I’ve heard plenty of stories of companies where people who are expected to hit 70% of their key results, so they sandbag two and make one impossibly hard. Kinda not the point, folks.  OKRs are there to encourage you to shoot for the moon. To show you what you really are capable of.

Setting a confidence level of 5 out of 10 means you have a 50% chance of hitting the goal. That’s stretching yourself.

You don’t track changing confidence levels

Nothing sucks more than coming into the last month of the quarter and suddenly realizing you forgot to pay attention to the OKRs.  Mark changes as you get new information. remind teammates they’ve been at 5 for a long time. Offer help.

You use the four-square as a status, not as a conversation.

Discuss what needs discussing. Are the priorities really going to move the key results? Is the roadmap of upcoming projects going to require coordination? How is the team’s health, and why?

You talk tough on Friday. 

We’re tough on ourselves and each other all week. Let’s crack a beer and toast what we did accomplish. Especially if we aren’t going to hit all our Key Results, let’s be proud of what setting big goals did let us accomplish.

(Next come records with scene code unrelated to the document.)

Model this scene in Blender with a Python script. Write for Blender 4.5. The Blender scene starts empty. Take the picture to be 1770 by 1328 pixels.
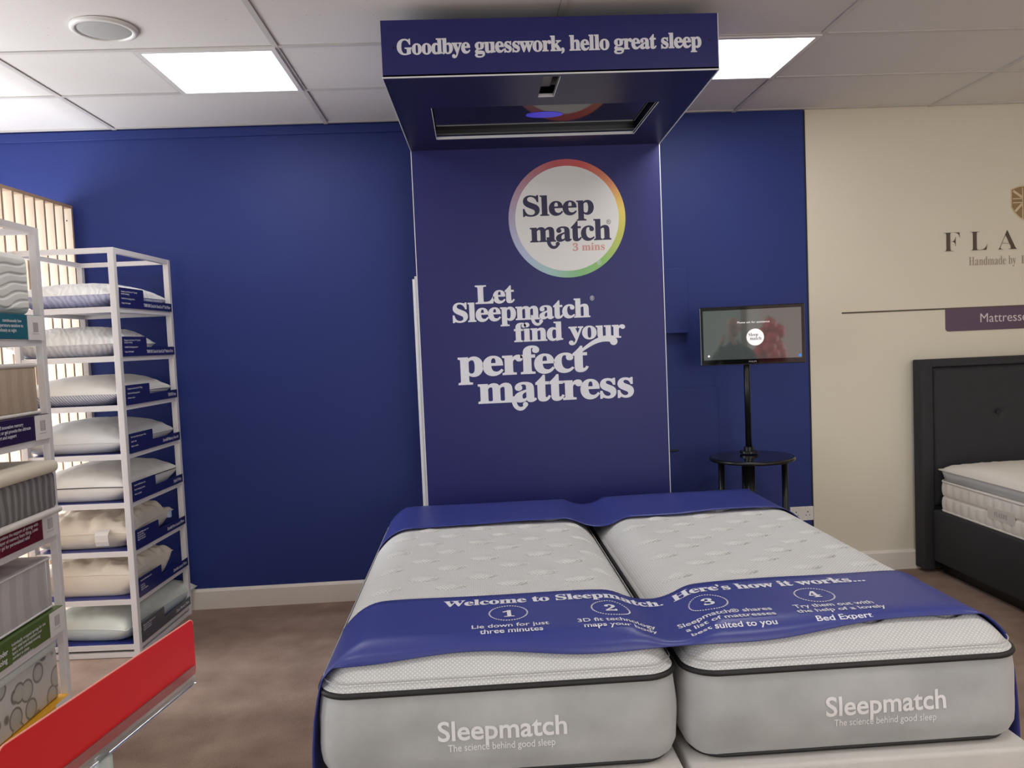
import bpy, bmesh, math, random
from mathutils import Vector, Matrix, noise
from mathutils.bvhtree import BVHTree
random.seed(7)
S = bpy.context.scene
COL = S.collection

# ------------------------------------------------------------------ camera
F_PX = 1400.0
YAW, PITCH, ROLL = 0.04925, -0.05351, -0.04247
CAM_Z = 1.510
CEIL = 2.808
WALL = 4.82
def cam_axes():
    cy, sy, cp, sp = math.cos(YAW), math.sin(YAW), math.cos(PITCH), math.sin(PITCH)
    f = Vector((sy*cp, cy*cp, sp)); r = Vector((cy, -sy, 0)); u = r.cross(f)
    c, s = math.cos(ROLL), math.sin(ROLL)
    return c*r + s*u, -s*r + c*u, f
r_, u_, f_ = cam_axes()
cd = bpy.data.cameras.new('camera'); cam = bpy.data.objects.new('camera', cd); COL.objects.link(cam)
cd.sensor_width = 36.0; cd.lens = 36.0*F_PX/1770.0; cd.clip_start = 0.02; cd.clip_end = 100
M = Matrix.Identity(4)
for i in range(3):
    M[i][0], M[i][1], M[i][2] = r_[i], u_[i], -f_[i]
M[2][3] = CAM_Z
cam.matrix_world = M
S.camera = cam

# ------------------------------------------------------------------ world + light
S.view_settings.view_transform = 'Standard'; S.view_settings.look = 'None'
S.view_settings.gamma = 1.0; S.view_settings.exposure = 0.18; S.view_settings.use_curve_mapping = False
S.cycles.use_denoising = True
S.cycles.max_bounces = 8; S.cycles.diffuse_bounces = 5; S.cycles.glossy_bounces = 4
S.cycles.transmission_bounces = 6; S.cycles.transparent_max_bounces = 8
S.cycles.sample_clamp_indirect = 6.0
w = bpy.data.worlds.new('world'); S.world = w; w.use_nodes = True
w.node_tree.nodes['Background'].inputs[0].default_value = (0.83, 0.91, 1.0, 1)
w.node_tree.nodes['Background'].inputs[1].default_value = 1.6

def area(name, loc, direction, sx, sy, power, color=(1, 1, 1)):
    l = bpy.data.lights.new(name, 'AREA'); l.shape = 'RECTANGLE'; l.size = sx; l.size_y = sy
    l.energy = power; l.color = color
    o = bpy.data.objects.new(name, l); COL.objects.link(o); o.location = loc
    o.rotation_euler = Vector(direction).to_track_quat('-Z', 'Y').to_euler()
    return o
# daylight entering through the shop windows (left side); rear one added to light the right
P_WIN_LEFT, P_WIN_SIDE, P_FILL_REAR = 98, 28, 55
area('daylight_left_window', (-3.36, 3.75, 1.25), (1, 0, -0.06), 1.9, 1.9, P_WIN_LEFT, (0.93, 0.96, 1.0))
area('daylight_side_window', (-3.36, -0.6, 1.5), (1, 0.0, 0.0), 2.6, 2.2, P_WIN_SIDE, (0.95, 0.97, 1.0))
area('rear_fill_light', (2.2, -3.92, 1.5), (0, 1, 0), 2.6, 2.0, P_FILL_REAR, (1.0, 0.98, 0.94))
LIGHTS = [(-1.076, 3.89), (1.324, 3.89), (-1.076, 1.49), (1.324, 1.49), (-1.076, -1.51), (1.324, -1.51), (3.724, 1.49), (3.724, -1.51)]  # last two panels are unseen, added to brighten the right side
LPOW = [5.5, 8.5, 4.5, 8, 6.5, 10.5, 13, 13]

# ------------------------------------------------------------------ helpers
def srgb(r, g=None, b=None):
    if g is None: r, g, b = r
    def c(v):
        v /= 255.0
        return v/12.92 if v <= 0.04045 else ((v+0.055)/1.055)**2.4
    return (c(r), c(g), c(b), 1)
MATS = {}
def mat(name, col, rough=0.6, metal=0.0, spec=0.5, nscale=0, namt=0.0, bump=0.0, bscale=80, coat=0.0, sheen=0.0,
        alpha=None, trans=0.0, emit=None, estr=1.0, ior=1.5, coat_rough=0.03):
    m = bpy.data.materials.new(name); m.use_nodes = True
    nt = m.node_tree; b = nt.nodes['Principled BSDF']
    c = srgb(col) if max(col) > 1.001 else (*col, 1)
    b.inputs['Base Color'].default_value = c
    b.inputs['Roughness'].default_value = rough; b.inputs['Metallic'].default_value = metal
    b.inputs['Specular IOR Level'].default_value = spec; b.inputs['IOR'].default_value = ior
    b.inputs['Coat Weight'].default_value = coat; b.inputs['Coat Roughness'].default_value = coat_rough
    b.inputs['Sheen Weight'].default_value = sheen
    b.inputs['Transmission Weight'].default_value = trans
    if emit:
        b.inputs['Emission Color'].default_value = srgb(emit); b.inputs['Emission Strength'].default_value = estr
    tc = nt.nodes.new('ShaderNodeTexCoord')
    if namt:
        n = nt.nodes.new('ShaderNodeTexNoise'); n.inputs['Scale'].default_value = nscale; n.inputs['Detail'].default_value = 6
        nt.links.new(tc.outputs['Object'], n.inputs['Vector'])
        cr = nt.nodes.new('ShaderNodeMapRange')
        cr.inputs[1].default_value = 0.25; cr.inputs[2].default_value = 0.75
        cr.inputs[3].default_value = 1-namt; cr.inputs[4].default_value = 1+namt
        nt.links.new(n.outputs['Fac'], cr.inputs[0])
        mx = nt.nodes.new('ShaderNodeVectorMath'); mx.operation = 'SCALE'
        mx.inputs[0].default_value = c[:3]
        nt.links.new(cr.outputs[0], mx.inputs['Scale']); nt.links.new(mx.outputs[0], b.inputs['Base Color'])
    if bump:
        n2 = nt.nodes.new('ShaderNodeTexNoise'); n2.inputs['Scale'].default_value = bscale; n2.inputs['Detail'].default_value = 4
        nt.links.new(tc.outputs['Object'], n2.inputs['Vector'])
        bp = nt.nodes.new('ShaderNodeBump'); bp.inputs['Strength'].default_value = bump; bp.inputs['Distance'].default_value = 0.004
        nt.links.new(n2.outputs['Fac'], bp.inputs['Height']); nt.links.new(bp.outputs[0], b.inputs['Normal'])
    MATS[name] = m
    return m
def stripe_mat(name, c1, c2, freq, direction=(1, 1, 0), rough=0.8, wave=2.0, bump=0.5, lo=0.35, hi=0.65, dist=0.003, wscale=1.0):
    m = mat(name, c1, rough); nt = m.node_tree; b = nt.nodes['Principled BSDF']
    tc = nt.nodes.new('ShaderNodeTexCoord'); mp = nt.nodes.new('ShaderNodeMapping')
    d = Vector(direction).normalized()
    q = d.rotation_difference(Vector((1, 0, 0))); mp.inputs['Rotation'].default_value = q.to_euler()
    wv = nt.nodes.new('ShaderNodeTexWave'); wv.inputs['Scale'].default_value = freq; wv.inputs['Distortion'].default_value = wave
    wv.inputs['Detail Scale'].default_value = wscale; wv.inputs['Detail'].default_value = 1
    nt.links.new(tc.outputs['Object'], mp.inputs['Vector']); nt.links.new(mp.outputs[0], wv.inputs['Vector'])
    cr = nt.nodes.new('ShaderNodeValToRGB'); cr.color_ramp.elements[0].position = lo; cr.color_ramp.elements[1].position = hi
    cr.color_ramp.elements[0].color = srgb(c1); cr.color_ramp.elements[1].color = srgb(c2)
    nt.links.new(wv.outputs['Fac'], cr.inputs[0]); nt.links.new(cr.outputs[0], b.inputs['Base Color'])
    bp = nt.nodes.new('ShaderNodeBump'); bp.inputs['Strength'].default_value = bump; bp.inputs['Distance'].default_value = dist
    nt.links.new(wv.outputs['Fac'], bp.inputs['Height']); nt.links.new(bp.outputs[0], b.inputs['Normal'])
    return m

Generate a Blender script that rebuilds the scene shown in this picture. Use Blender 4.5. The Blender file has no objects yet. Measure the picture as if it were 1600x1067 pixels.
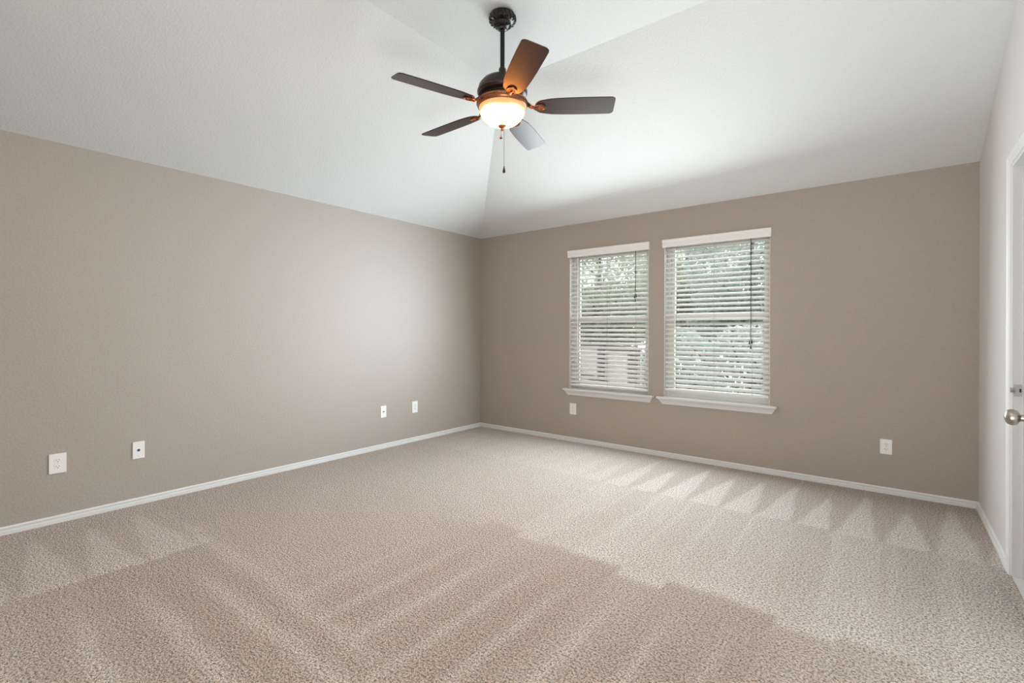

You Make OKRs part of the performance review

Everyone  from Google to Zynga to Swipely warns against this. If you want people to aim high, you can’t punish them for not hitting outrageous goals. Instead, employees can use their weekly status mails and OKRs to write up a self-review of what they did accomplish.  When you aim for the stars, you can hit the moon.

Quick Tips
  • Set only 1 OKR for the company, unless you have multiple business lines. It’s about focus.
  • Give yourself 3 months for an OKR. How bold is it if you can do it in a week?
  • Keep the metrics out of the objective. The objective is inspirational.
  • In the weekly check in, open with company OKR then do groups. Don’t do every individual, that’s better in private 1:1s. Which you DO have every week, right?
  • OKRs cascade; set company OKRs, then groups/roles, and then individual’s.
  • OKRs are not the only thing you do, they are the one thing you must do.  Expect people to keep the ship running.
  • The Monday OKR check-in is a conversation. Be sure to discuss change in confidence, health metrics and priorities
  • Encourage employees to suggest company OKRs. OKRs are great bottom up, not just top down.
  • Make OKRs available publicly. Google has them on their intranet.
  • Friday celebrations is an antidote to Monday’s grim business. Keep it upbeat!